Grisly Dreams said:
Norm, I love your software, and your contributions here, but the above is not true.
Yes, their iPhone software screening is egregious. But their Mac OS software is built in large part on BSD Unix, which is as free as a bird. One can run a large portion of the Mac OS by running (Dead link: http://developer.apple.com/Darwin/) _Darwin_, which is completely free software. Many of the APIs that operate above that BSD core are themselves given back to the world under Apache or BSD licenses. Not all, but more than, say, M$oft.
Well yes, they certainly have made use of other people's free software. But Apple's policies are as closed as you can find.
Everyone and his brother has built a PC. You can't count the number of companies that have built PCs. Build Macs and you will get to know the Apple lawyers personally. Apple has spent a fortune shutting out competition.
Apple supports a tiny fraction of existing hardware. Disk drives, DVD drives, video cards, sound cards, etc. PCs will support most anything and you can buy from a huge number of sources. Connect it to a Mac and even if you can get it to work, your warranty is void.

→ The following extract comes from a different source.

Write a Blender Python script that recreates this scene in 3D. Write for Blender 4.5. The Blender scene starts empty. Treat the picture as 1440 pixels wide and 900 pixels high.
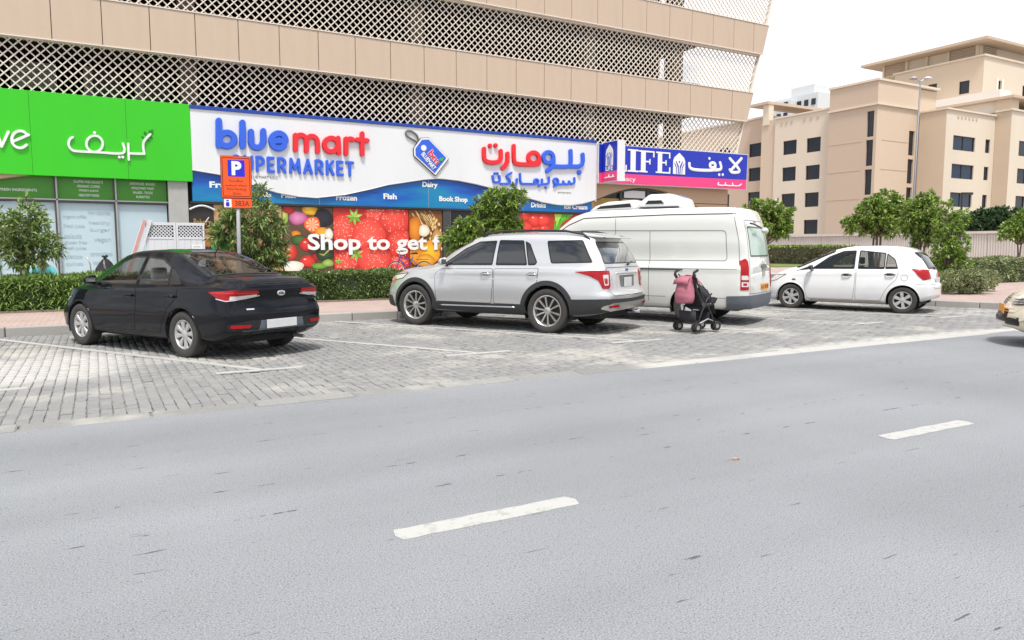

As for software, 95% of software in the world won't run on Macs (the opposite of what they claim in their ads). Mac users yell at Windows software makers for not supporting Macs. Why don't they yell at Apple? The mountain isn't going to come to Mohammad. Why doesn't Apple add an emulator option or OEM Windows as an option? Then they could run most any software and their ads wouldn't be lies.
I think Apple would be in a vastly better position today if years ago they hadn't decided to shut out competition, reduce flexibility and keep prices way too high.
As for iPhone policies, I smell a class-action lawsuit.